Parece que quero expressar algo mas não sei o que é. Será que tudo o que a gente escreve se torna realidade? Se a gente imagina, se a gente pensa, aquilo é real, mesmo que não pareça. É material na medida em que a realidade é etérea e volátil. Como tocar a realidade? Os sentidos nos enganam, o que é doce para mim pode ser azedo para outra pessoa. Então o que é real para mim pode não ser para outra pessoa? A gente se prende em celas imaginárias, e isso nos imobiliza como se as grades fossem materiais de fato. Uma prisão interna que nos deixa imóveis, sem poder de ação. Como se a prisão nos desse alguma segurança. E quando nos obrigam a quebrar as grades? È liberdade compulsória. Somos reféns da nossa liberdade. Quero enxergar as grades que me limitam.

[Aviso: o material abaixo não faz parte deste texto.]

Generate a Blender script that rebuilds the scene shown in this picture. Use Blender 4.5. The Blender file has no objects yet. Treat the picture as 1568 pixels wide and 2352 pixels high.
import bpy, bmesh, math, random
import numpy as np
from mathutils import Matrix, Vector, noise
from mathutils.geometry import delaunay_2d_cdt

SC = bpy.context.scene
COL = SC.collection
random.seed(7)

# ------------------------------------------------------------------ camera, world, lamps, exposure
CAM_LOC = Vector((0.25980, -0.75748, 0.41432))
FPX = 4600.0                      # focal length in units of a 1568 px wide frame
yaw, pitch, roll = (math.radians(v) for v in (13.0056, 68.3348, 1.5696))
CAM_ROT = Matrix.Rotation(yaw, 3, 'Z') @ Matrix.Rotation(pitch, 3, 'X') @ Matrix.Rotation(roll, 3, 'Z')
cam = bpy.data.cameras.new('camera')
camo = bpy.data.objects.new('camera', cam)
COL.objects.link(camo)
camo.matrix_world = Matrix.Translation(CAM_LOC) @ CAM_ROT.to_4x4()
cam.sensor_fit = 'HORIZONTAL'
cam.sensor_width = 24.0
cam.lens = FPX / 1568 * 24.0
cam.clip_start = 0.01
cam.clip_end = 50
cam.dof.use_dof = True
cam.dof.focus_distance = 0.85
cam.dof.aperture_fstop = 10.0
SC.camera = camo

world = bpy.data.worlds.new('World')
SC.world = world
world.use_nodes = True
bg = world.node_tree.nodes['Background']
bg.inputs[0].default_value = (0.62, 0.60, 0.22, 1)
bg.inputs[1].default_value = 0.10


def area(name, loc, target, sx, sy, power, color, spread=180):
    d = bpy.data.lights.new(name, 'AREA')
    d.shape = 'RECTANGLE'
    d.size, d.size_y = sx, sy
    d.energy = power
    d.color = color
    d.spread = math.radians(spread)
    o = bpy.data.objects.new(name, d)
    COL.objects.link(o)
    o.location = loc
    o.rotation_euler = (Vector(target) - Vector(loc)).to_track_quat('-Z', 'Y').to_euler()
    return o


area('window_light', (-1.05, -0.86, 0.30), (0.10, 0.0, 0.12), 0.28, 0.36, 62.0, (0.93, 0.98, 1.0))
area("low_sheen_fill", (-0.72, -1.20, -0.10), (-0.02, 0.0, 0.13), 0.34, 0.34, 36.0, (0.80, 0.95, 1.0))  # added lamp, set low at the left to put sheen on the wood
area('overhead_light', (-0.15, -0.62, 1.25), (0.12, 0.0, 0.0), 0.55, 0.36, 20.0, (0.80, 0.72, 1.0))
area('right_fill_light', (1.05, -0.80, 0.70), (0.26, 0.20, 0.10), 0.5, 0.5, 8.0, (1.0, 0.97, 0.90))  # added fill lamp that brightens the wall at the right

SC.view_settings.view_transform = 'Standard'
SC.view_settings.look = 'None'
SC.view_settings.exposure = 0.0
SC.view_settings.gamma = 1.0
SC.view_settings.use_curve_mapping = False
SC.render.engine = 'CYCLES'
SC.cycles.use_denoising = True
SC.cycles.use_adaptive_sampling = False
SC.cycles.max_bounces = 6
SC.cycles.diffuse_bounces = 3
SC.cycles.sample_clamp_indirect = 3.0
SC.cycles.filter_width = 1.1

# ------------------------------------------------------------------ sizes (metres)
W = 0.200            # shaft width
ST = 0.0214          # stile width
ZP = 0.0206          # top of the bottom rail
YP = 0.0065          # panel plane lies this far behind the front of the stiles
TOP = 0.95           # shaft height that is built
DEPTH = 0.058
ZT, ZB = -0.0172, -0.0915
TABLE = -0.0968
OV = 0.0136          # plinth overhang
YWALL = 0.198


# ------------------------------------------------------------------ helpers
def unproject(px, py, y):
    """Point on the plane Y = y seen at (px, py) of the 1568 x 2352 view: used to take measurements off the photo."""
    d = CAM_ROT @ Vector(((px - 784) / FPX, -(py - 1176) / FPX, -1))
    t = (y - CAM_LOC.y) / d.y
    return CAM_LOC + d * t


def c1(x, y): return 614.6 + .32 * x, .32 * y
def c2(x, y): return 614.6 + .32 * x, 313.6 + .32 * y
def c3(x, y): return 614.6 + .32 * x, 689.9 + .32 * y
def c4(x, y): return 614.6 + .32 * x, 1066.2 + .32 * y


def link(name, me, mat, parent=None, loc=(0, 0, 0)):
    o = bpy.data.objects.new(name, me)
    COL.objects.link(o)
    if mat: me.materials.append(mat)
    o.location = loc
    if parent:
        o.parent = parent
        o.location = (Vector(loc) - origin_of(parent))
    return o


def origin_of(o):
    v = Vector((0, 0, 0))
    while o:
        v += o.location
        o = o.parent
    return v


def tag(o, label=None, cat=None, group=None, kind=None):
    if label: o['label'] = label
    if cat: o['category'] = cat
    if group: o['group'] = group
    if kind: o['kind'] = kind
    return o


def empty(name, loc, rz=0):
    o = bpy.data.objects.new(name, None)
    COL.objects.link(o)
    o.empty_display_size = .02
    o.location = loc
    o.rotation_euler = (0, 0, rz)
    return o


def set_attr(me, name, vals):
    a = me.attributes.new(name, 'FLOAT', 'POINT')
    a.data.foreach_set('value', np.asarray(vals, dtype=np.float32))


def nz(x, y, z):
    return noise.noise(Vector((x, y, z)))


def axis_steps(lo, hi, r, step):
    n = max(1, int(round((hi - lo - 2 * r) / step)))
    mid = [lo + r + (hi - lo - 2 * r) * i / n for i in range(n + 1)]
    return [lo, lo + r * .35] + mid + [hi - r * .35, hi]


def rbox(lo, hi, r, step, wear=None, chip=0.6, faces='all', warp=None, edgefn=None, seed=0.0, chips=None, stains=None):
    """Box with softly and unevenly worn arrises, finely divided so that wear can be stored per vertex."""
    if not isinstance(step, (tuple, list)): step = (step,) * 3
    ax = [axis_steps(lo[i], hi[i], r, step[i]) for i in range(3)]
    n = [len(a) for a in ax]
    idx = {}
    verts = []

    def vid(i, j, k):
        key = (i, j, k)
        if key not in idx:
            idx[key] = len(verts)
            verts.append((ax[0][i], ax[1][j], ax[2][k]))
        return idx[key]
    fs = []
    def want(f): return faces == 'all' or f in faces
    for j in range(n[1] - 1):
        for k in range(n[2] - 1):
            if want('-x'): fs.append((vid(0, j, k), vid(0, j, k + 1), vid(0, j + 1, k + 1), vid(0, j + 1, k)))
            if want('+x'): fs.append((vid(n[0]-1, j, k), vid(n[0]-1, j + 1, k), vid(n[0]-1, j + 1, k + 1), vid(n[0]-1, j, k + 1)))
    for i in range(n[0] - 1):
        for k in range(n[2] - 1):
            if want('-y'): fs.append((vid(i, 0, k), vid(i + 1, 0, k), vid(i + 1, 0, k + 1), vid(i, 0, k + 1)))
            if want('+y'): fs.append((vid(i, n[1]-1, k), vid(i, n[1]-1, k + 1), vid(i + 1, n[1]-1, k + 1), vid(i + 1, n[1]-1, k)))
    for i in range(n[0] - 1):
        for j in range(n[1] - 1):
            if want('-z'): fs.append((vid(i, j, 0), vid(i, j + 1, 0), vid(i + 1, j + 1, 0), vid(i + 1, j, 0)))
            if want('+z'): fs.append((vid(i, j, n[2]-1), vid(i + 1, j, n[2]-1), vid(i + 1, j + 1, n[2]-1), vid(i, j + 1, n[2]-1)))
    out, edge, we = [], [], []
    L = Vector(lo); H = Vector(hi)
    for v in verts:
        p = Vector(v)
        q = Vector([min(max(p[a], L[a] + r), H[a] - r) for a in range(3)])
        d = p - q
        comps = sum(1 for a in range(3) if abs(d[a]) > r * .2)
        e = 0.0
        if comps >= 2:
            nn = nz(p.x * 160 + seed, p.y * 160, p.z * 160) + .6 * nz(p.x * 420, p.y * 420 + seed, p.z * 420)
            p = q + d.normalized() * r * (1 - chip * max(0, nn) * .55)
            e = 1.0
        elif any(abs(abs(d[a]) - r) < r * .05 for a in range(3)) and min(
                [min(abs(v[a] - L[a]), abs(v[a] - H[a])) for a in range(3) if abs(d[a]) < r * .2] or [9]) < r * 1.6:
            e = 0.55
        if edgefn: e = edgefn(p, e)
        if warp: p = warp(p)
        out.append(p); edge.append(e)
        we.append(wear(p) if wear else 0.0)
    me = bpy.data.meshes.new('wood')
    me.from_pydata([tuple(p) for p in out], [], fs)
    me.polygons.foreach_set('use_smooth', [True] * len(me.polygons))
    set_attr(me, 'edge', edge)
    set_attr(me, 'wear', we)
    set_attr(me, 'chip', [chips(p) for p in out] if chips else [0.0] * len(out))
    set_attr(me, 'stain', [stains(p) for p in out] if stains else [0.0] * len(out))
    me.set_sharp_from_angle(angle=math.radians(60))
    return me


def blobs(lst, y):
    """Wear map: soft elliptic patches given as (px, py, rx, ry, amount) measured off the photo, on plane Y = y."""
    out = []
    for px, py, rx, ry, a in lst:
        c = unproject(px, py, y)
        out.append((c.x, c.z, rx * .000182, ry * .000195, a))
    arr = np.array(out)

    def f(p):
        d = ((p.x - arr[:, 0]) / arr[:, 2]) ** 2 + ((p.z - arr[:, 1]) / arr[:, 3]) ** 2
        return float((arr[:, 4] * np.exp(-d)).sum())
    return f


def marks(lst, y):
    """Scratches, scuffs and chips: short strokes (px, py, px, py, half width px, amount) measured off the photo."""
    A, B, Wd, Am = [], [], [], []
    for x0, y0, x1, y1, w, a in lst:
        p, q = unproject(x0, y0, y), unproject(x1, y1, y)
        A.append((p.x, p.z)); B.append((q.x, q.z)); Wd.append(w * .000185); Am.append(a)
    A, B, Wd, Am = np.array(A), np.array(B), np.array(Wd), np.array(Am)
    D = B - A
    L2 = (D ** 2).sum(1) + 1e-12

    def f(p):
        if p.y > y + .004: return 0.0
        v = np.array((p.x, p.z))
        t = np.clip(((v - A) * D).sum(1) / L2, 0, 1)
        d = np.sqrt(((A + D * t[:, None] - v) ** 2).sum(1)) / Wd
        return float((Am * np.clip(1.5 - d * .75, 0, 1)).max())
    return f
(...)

Não preciso escrever ou pensar grandes verdades. Escrever é uma meditação. Na escrita foco meu fluxo e percebo sua regulação, meus pensamentos indômitos tomando forma, mas um após o outro, feito uma fila indiana, uma sequencia, uma série. Os pensamentos abstratos se equilibram numa salinha de espera com chão liso e um buraco numa das paredes, se eles se agitam muito podem cair no túnel do esquecimento, onde há uma bifurcação que pode devolvê-los à salinha de espera, ou levá-los para o limbo do um dia talvez. E eu os observo. Já me acostumei bastante a esquecer de vez em quando, mas a prática costuma deixá-los mais calmos e serenos enquanto esperam a minha mão lenta e o meu corpo os colocarem para fora de mim. Isso aqui não seria também uma realidade estendida do que sou? Essas linhas fazem parte de mim. Será que quem inventou a escrita sabia do seu poder eternizante?

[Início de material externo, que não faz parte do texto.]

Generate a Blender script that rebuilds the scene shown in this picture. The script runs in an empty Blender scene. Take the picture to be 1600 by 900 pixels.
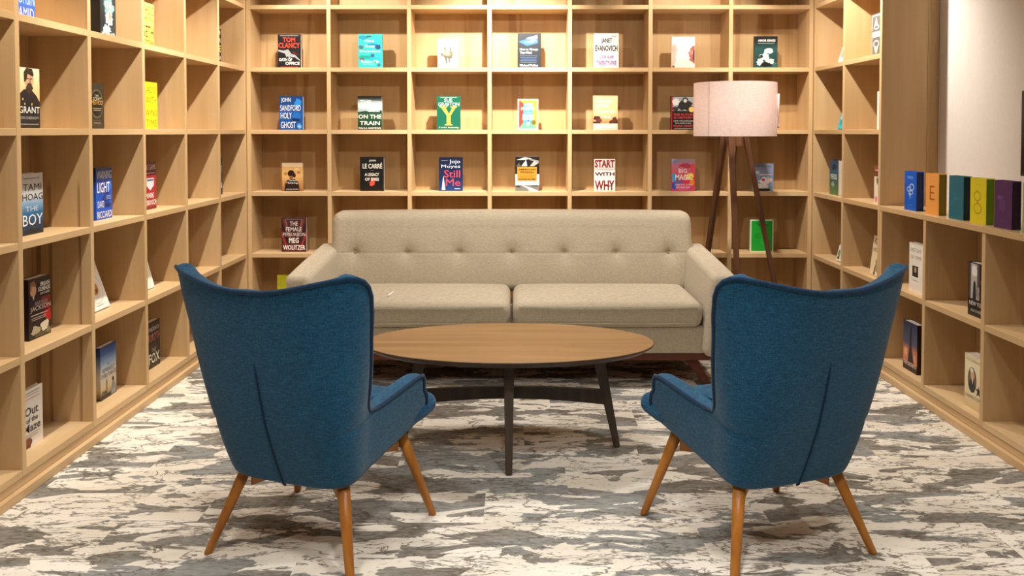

A humanidade é um grande organismo. A comunicação são as sinapses. Como posso pensar que sou sozinha? Sou parte de outras pessoas, sou tudo o que me rodeia. Me movo neste corpo mas não sou este corpo. Sou além. Posso estar muito além. Se a gente não consegue conhecer tudo ao mesmo tempo, deve ter um bom motivo pra isso. Hierarquias. É ruim sentir-se inferior, mas suspeito que isso seja um delírio humano - melhores, piores - como um ser que habita um corpo humano pode ser pior que o outro? Só o fato dele pilotar essa máquina-corpo já revela uma inteligência cósmica e espiritual grande, no mínimo. Como é que alguém habita um corpo? Nosso pensamento cristão também colocou grades no nosso viver, na forma com que nos relacionamos com o mundo. Nos limitamos ao que é "certo" ou "errado" sob uma perspectiva moral e julgamos as pessoas sob essa mesma perspectiva. Eu julgo. Me julgo o tempo todo. Como se houvesse uma régua que achatasse nossas possibilidades de ser.